Tomé Almeida Ramião                                               
Vítor Amaral                                              
Regina Almeida


([1]) No mesmo sentido, em caso com idênticos contornos, se decidiu no Acórdão do S. T. J., de 3/5/2007, Proc. n.º 06B3359, disponível em www.dgsi.pt, estando em causa uma cláusula em que dizia” Quaisquer litígios emergentes do presente contrato serão resolvidos nos termos da Lei nº31/86, de 29 de Agosto, por um único árbitro, que na falta de acordo será designado pelo presidente do Centro de Arbitragem do Conselho Nacional das Profissões Liberais, renunciando ambas as partes a outro foro bem como ao depósito da decisão arbitral em secretaria judicial”, sublinhando-se nesse aresto que “ No exercício, legítimo, da sua autonomia de vontade contratual autora e ré acreditaram na jurisdição arbitral e optaram por ela para resolver eventuais litígios futuros.

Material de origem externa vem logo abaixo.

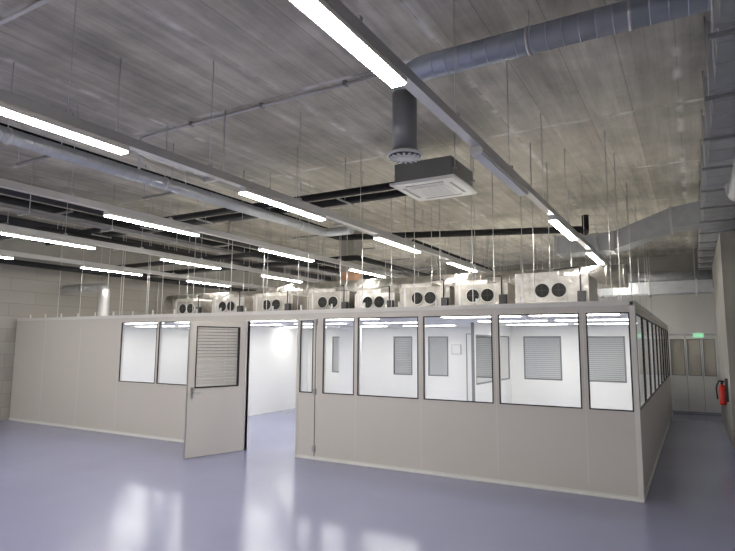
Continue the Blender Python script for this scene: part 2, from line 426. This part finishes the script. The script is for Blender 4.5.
# ---------------------------------------------------------------- right-hand rectangular duct
b=MB('rectangular_ventilation_duct')
b.box((.27,-3,4.0),(.86,19.5,4.55),GALV)
y=-2.6
while y<19.5:
    b.box((.235,y,3.965),(.895,y+.05,4.585),ALU)
    b.tube([(.235,y+.1,3.95),(.235,y+.1,HR)],.006,ALU,5)
    b.box((.2,y+.08,3.93),(.93,y+.12,3.955),TRAY)
    for q in (.35,.7): b.box((.262,y+q,3.992),(.868,y+q+.012,4.558),GALV)
    y+=1.15
# flexible connection running under the duct
b.ribbed([(.6,-3,3.76),(.6,8.6,3.76),(.6,9.1,4.01)],.12,ALU,.06,.2,rib=.02)
b.done()
b=MB('duct_offset_branch')
yb=11.6
prof=[(-2.3,3.62),(-1.25,3.62),(-.25,3.95),(.26,4.0),(.26,4.4),(-.25,4.33),(-1.25,3.97),(-2.3,3.97)]
b.prism(prof,'y',yb,yb+.6,GALV)
for x,z0,z1 in ((-2.3,3.60,3.99),(-1.25,3.60,3.99),(-.25,3.93,4.35)): b.box((x-.02,yb-.03,z0),(x+.02,yb+.63,z1),ALU)
for x in (-2.1,-1.0): b.tube([(x,yb+.3,3.97),(x,yb+.3,HR)],.006,ALU,5)
b.done()
b=MB('return_air_duct')
b.box((-3.2,15.3,3.05),(.45,15.8,3.34),GALV); 
for x in (-3.1,-2,-.9,.1): b.box((x,15.26,3.01),(x+.04,15.84,3.38),ALU); b.tube([(x,15.26,3.38),(x,15.26,HR)],.006,ALU,5)
b.ribbed([(-3,18.2,3.75),(.9,18.2,3.75)],.15,GALV,.2)
b.done()

# ---------------------------------------------------------------- services over the cleanroom
RZ=CH
units=((-1.95,1.15,9.3,.46),(-3.15,.95,9.4,.40),(-4.3,1.0,9.6,.42),(-5.45,.9,9.75,.36),(-6.5,1.0,9.7,.42),(-7.9,1.1,9.6,.38),(-9.3,1.0,9.7,.40),(-10.6,1.0,9.7,.36),(-2.4,1.1,13,.5),(-4.5,1.2,13.1,.5),(-6.3,1.2,13,.5),(-9,1.2,13,.5),(-11.4,1.2,13,.5))
for ui,(x,w,y,h) in enumerate(units):
    b=MB('fan_filter_unit')
    z0=RZ+.14
    b.box((x-w/2,y,z0),(x+w/2,y+.9,z0+h),FOIL if ui%3 else FOIL2)
    b.box((x-w/2-.02,y+.1,z0+h),(x+w*.1,y+.7,z0+h+.08),FOIL2)
    b.box((x-w/2-.03,y-.03,RZ),(x+w/2+.03,y+.93,z0),GALV)
    for s_ in (-.5,.5):
        c=Vector((x+s_*.26,y,z0+h*.5))
        b.tube([c+Vector((0,-.035,0)),c+Vector((0,.002,0))],.122,ALU,24)
        b.tube([c+Vector((0,-.040,0)),c+Vector((0,-.034,0))],.112,DARKHOLE,24)
        for k in range(2):
            MM=Matrix.Translation(c+Vector((0,-.043,0)))@Matrix.Rotation(k*math.pi/2,4,'Y')
            b.box((-.1,-.002,-.003),(.1,.002,.003),DKPIPE,MM)
    for i in (-1,1): b.box((x+i*w*.4-.02,y-.006,z0),(x+i*w*.4+.02,y,z0+h),ALU)
    b.box((x+w*.36,y-.08,z0+.02),(x+w*.36+.12,y-.006,z0+.2),DKPIPE)
    b.tube([(x+w*.4,y-.04,z0+.2),(x+w*.4,y-.04,z0+h+.12),(x,y+.3,z0+h+.14)],.012,BLACK,6,.05)
    b.done()
b=MB('foil_duct_run')
b.ribbed([(-13.2,11.4,2.95),(-9.5,11.4,2.95),(-8.7,11.4,3.08),(-1.0,11.4,3.08)],.22,FOIL2,.3,.15)
b.ribbed([(-8.2,12.05,2.8),(-9.4,12.05,3.15),(-10.4,12.05,3.2)],.13,ALU,.06,.3,rib=.02)
b.done()
b=MB('vertical_duct')
b.ribbed([(-12.25,8.6,CH+.002),(-12.25,8.6,3.12),(-13.8,8.6,3.12)],.125,ALU,.09,.18,rib=.015); b.done()
b=MB('threaded_rod_hangers')
for x in (-13.1,-12.25,-11.28,-10.75,-9.92,-8.6,-7.6,-6.8,-5.8,-4.7,-3.75,-2.8,-1.9,-.9):
    for y in (8.0,9.05,10.88,12.6,14.4,16.2):
        b.tube([(x,y,CH),(x,y,HR)],.0065,ALU,5,cap=False)
b.done()
b=MB('black_supply_pipes')
b.tube([(-7.1,2.0,4.27),(-7.1,11.0,4.27),(-1.7,11.0,3.95),(-1.7,11.4,3.95),(-1.7,11.4,4.3)],.065,BLKPIPE,12,.12)
b.tube([(-7.35,1.5,4.45),(-7.35,11.75,4.45),(-2.5,11.75,4.15)],.06,BLKPIPE,12,.15)
b.tube([(-13.3,10.4,3.66),(-6.25,10.4,3.66),(-6.25,16.0,3.66)],.06,BLKPIPE,12,.15)
b.tube([(-13.3,9.2,3.70),(-8.1,9.2,3.70),(-8.1,17,3.70)],.055,BLKPIPE,12,.15)
b.tube([(-13.3,5.6,3.74),(-9.75,5.6,3.74),(-9.75,9.0,3.74)],.065,BLKPIPE,12,.15)
b.tube([(-9.65,3.5,4.27),(-9.65,18,4.27)],.075,DKPIPE,12)
b.tube([(-10.2,3.5,4.24),(-10.2,18,4.24)],.07,BLKPIPE,12)
b.tube([(-10.45,3.5,4.22),(-10.45,18,4.22)],.045,BLKPIPE,12)
b.tube([(-12.0,5.0,4.26),(-12.0,18,4.26)],.09,DKPIPE,12)
b.tube([(-12.6,5.9,3.5),(-12.6,18,3.5)],.06,BLKPIPE,12)
b.tube([(-5.6,11.9,4.2),(-5.6,18,4.2)],.06,BLKPIPE,12)
for xx in (-7.2,-10.1,-12.2):
    y=4.0
    while y<17:
        b.box((xx-.5,y-.02,4.13),(xx+.5,y+.02,4.16),TRAY)
        for q in (-.48,.48): b.tube([(xx+q,y,4.14),(xx+q,y,HR)],.006,ALU,5)
        y+=2
b.done()
b=MB('cable_tray')
for x,z in ((-5.1,3.85),(-9.3,3.88),(-11.0,3.88)):
    b.box((x-.11,YB+1,z),(x+.11,18,z+.006),TRAY)
    for q in (-.11,.105): b.box((x+q,YB+1,z),(x+q+.005,18,z+.06),TRAY)
    for i in range(3): b.tube([(x-.06+i*.06,YB+1,z+.02),(x-.06+i*.06,18,z+.02)],.014,BLACK,6)
    y=-4
    while y<18:
        b.box((x-.16,y-.02,z-.04),(x+.16,y+.02,z),ALU); b.tube([(x+.15,y,z-.03),(x+.15,y,HR)],.006,ALU,5); y+=1.5
b.done()
b=MB('spiral_duct'); b.ribbed([(-6.0,-2,3.9),(-6.0,8.8,3.9),(-5.4,8.8,3.9)],.08,GALV,.1,.15)
for y in (1,3,5,8): b.tube([(-6.0,y,3.98),(-6.0,y,HR)],.005,ALU,5); b.tube([(-6.0,y-.015,3.9),(-6.0,y+.015,3.9)],.088,ALU,18)
b.done()
b=MB('electrical_conduit')
b.tube([(-2.6,5.05,4.66),(-6.6,5.05,4.66),(-6.6,5.05,4.2)],.018,ALU,8,.05)
b.tube([(-2.5,2.5,4.66),(-8.5,2.5,4.66)],.02,ALU,8)
for x in (-3.2,-4.4,-5.6): b.box((x-.02,5.02,4.64),(x+.02,5.08,HR),TRAY)
for x in (-3.2,-4.4,-5.6,-7): b.box((x-.02,2.47,4.64),(x+.02,2.53,HR),TRAY)
b.done()
b=MB('brick_column'); b.box((-7.7,12.0,0),(-7.3,12.4,2.24),WHITEIN); b.box((-7.7,12.0,CH),(-7.3,12.4,3.6),WARM); b.box((-7.72,11.98,3.6),(-7.28,12.42,HR),CONC); b.done()

# ---------------------------------------------------------------- far partition
yp=17.8
panes=[(-.58,-.24),(-.18,.14),(.2,.48)]
b=wall_open('wall_far_partition','x',yp,yp+.06,CX1,.52,2.1,[(a,c,1.0,1.98) for a,c in panes],WHITE)
b.box((CX1,yp-.012,2.08),(.52,yp+.07,2.13),ALU); b.box((CX1,yp-.01,.0),(.52,yp,.05),TRAY)
for x in (-.21,.17): b.box((x-.004,yp-.004,.05),(x+.004,yp,2.08),TRAY)
b.done()
for i,(a,c) in enumerate(panes):
    b=MB('window_%d'%(50+i)); b.box((a,yp+.02,1.0),(c,yp+.03,1.98),BEIGE)
    for z in (1.0,1.96): b.box((a,yp-.005,z),(c,yp+.06,z+.02),TRAY)
    for x in (a,c-.02): b.box((x,yp-.005,1.0),(x+.02,yp+.06,1.98),TRAY)
    b.done()
b=MB('exit_sign'); b.box((-.02,yp-.05,2.02),(.24,yp-.02,2.14),WHITE); b.box((-.01,yp-.055,2.03),(.23,yp-.05,2.13),GREEN); b.box((.1,yp-.03,2.05),(.12,yp-.012,2.12),ALU); b.done()

# ---------------------------------------------------------------- extinguisher
b=MB('fire_extinguisher')
ex,ey=.42,13.0
b.tube([(ex,ey,.68),(ex,ey,.72),(ex,ey,1.02)],.062,RED,20)
b.tube([(ex,ey,1.02),(ex,ey,1.06)],.045,RED,20); b.tube([(ex,ey,1.06),(ex,ey,1.12)],.02,BLACK,12)
b.box((ex-.06,ey-.012,1.11),(ex+.04,ey+.012,1.14),BLACK); b.tube([(ex-.05,ey,1.11),(ex-.1,ey,1.02),(ex-.085,ey,.78)],.012,BLACK,8,.05)
b.box((ex+.05,ey-.04,.74),(.519,ey+.04,1.18),DKPIPE)
b.done()

# ---------------------------------------------------------------- camera
a=math.radians(29.9); p=math.radians(6.9); r=math.radians(.35)
R=Vector((math.cos(a),math.sin(a),0)); Fh=Vector((-math.sin(a),math.cos(a),0)); Z=Vector((0,0,1))
F=Fh*math.cos(p)+Z*math.sin(p); U=-Fh*math.sin(p)+Z*math.cos(p)
R2=R*math.cos(r)+U*math.sin(r); U2=U*math.cos(r)-R*math.sin(r)
cam=bpy.data.cameras.new('camera'); co=bpy.data.objects.new('camera',cam); S.collection.objects.link(co)
cam.sensor_width=36; cam.lens=565/735*36; cam.clip_start=.05
co.matrix_world=Matrix(((R2.x,U2.x,-F.x,0),(R2.y,U2.y,-F.y,0),(R2.z,U2.z,-F.z,1.8),(0,0,0,1)))
S.camera=co
w=bpy.data.worlds.new('world'); S.world=w; w.use_nodes=True; w.node_tree.nodes['Background'].inputs[0].default_value=(.5,.5,.55,1); w.node_tree.nodes['Background'].inputs[1].default_value=.1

E mais: entenderam, legitimamente também, expressar a sua renúncia a outro foro.
O art.29º, nº1 da Lei nº31/86, de 29 de Agosto – Lei da Arbitragem Voluntária ( LAV ) assim lho permite.
E, em tal caso, vedada fica às partes, naturalmente, a discussão em juízo do mérito ou demérito da decisão final dos árbitros e das decisões que foram caminhando o caminho até à decisão final – querem e desejam e acreditam na jurisdição arbitral, suportam a respetiva decisão”.

([2]) “Do Centro de Arbitragem Comercial Do Instituto de Arbitragem Comercial, por força do que dispõe o art.º 23.º/2 dos ESTATUTOS DO INSTITUTO DE ARBITRAGEM COMERCIAL: “Consideram-se remetidas para o Centro de Arbitragem Comercial do Instituto de Arbitragem Comercial, na sua nova denominação e configuração jurídica, as convenções de arbitragem que, direta ou indiretamente, refiram o Centro de Arbitragem da Associação Comercial de Lisboa – Câmara de Comércio e Indústria Portuguesa e da Associação Comercial do Porto – Câmara de Comércio e Indústria do Porto, quanto às arbitragens que decorram ou devam decorrer na sede desta.             http://www.cciporto.com/assets/misc/img/documentos/ESTATUTOS%20INSTITUTO  %20ARBITRAGEM%20COMERCIAL%202012.pdf.                
([3]) “ DA CONDUÇÃO DO PROCESSO ARBITRAL - Comentário aos arts. 30.º a 38.º da Lei da Arbitragem Voluntária”, Revista da Ordem dos Advogados, Ano 2013, Vol. II/III, pág. 678.